September 9, 2008 12:51 PM | Reply | Permalink
I reviewed the '07,'08 and '09 Alaska Corrections Department out of curioisity.
Out-of-state prison contractor expense jumped up and down significantly:
2006: $17,293,600
2007: $20,699,800
2008: $28,832,000
2009: $21,472,800
I checked the the Alaska Department of Corrections site for stats.
2006:
No.of offenders in Alaska institutions - 3,359
No. of offenders housed out-of-state - 1,010
2007:
No.of offenders in Alaska institutions - 3,363
No. of offenders housed out-of-state - 869
Of the 869 offenders housed out-of-state in 2007, 853 were housed at the relatively new and privately owned Red Rock Correctional Center in Eloy, Arizona.
Alaskan offenders were first shipped to the Red Rock CC in 2006. Prior to that, they were shipped to the Arizona Detention Center. I don't know if the ADC is privately owned.
Did Governor Palin expect to ship 330 more Alaskan offenders to the privately owned Red Rock CC in Eloy AZ in 2008? That would be a 38% increase over 2007.
In the 2007 corrections operating budget, there is a line item for "Mega Prison Project" in the amount of $495,400.
In the 2008 coreections operating budget, there does not appear to be a similar line item.

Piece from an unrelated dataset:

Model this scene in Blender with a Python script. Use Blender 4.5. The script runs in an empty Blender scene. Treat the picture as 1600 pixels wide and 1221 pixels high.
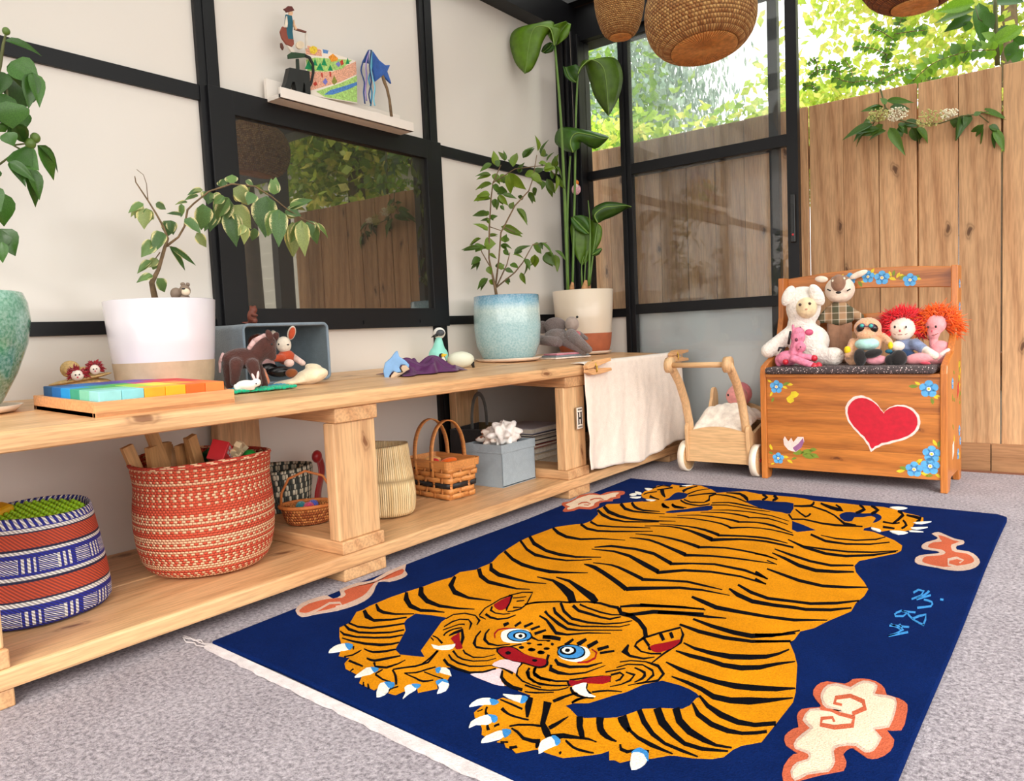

In the 2009 operating budget, however, there is a line item for "Prison System Expansion" in the amount of $703,000.
I haven't tied in all of the 2009 numbers yet but it appears that Palin lopped off funding for operating Alaska prisons and reallocated it to Existing Community Residential Centers.
The operating budget for Exisiting Community Residential Centers increased from $13,897,100 in 2008 to $18,658,700 in 2009.
September 9, 2008 2:24 PM | Reply | Permalink
Oops! The first line should read "I reviewed the Alaska Department of Corrections Annual Operating Budgets out of curiousity"."
I think I will check to see who owns the Red Rock Correctional Facility in Eloy Arizona.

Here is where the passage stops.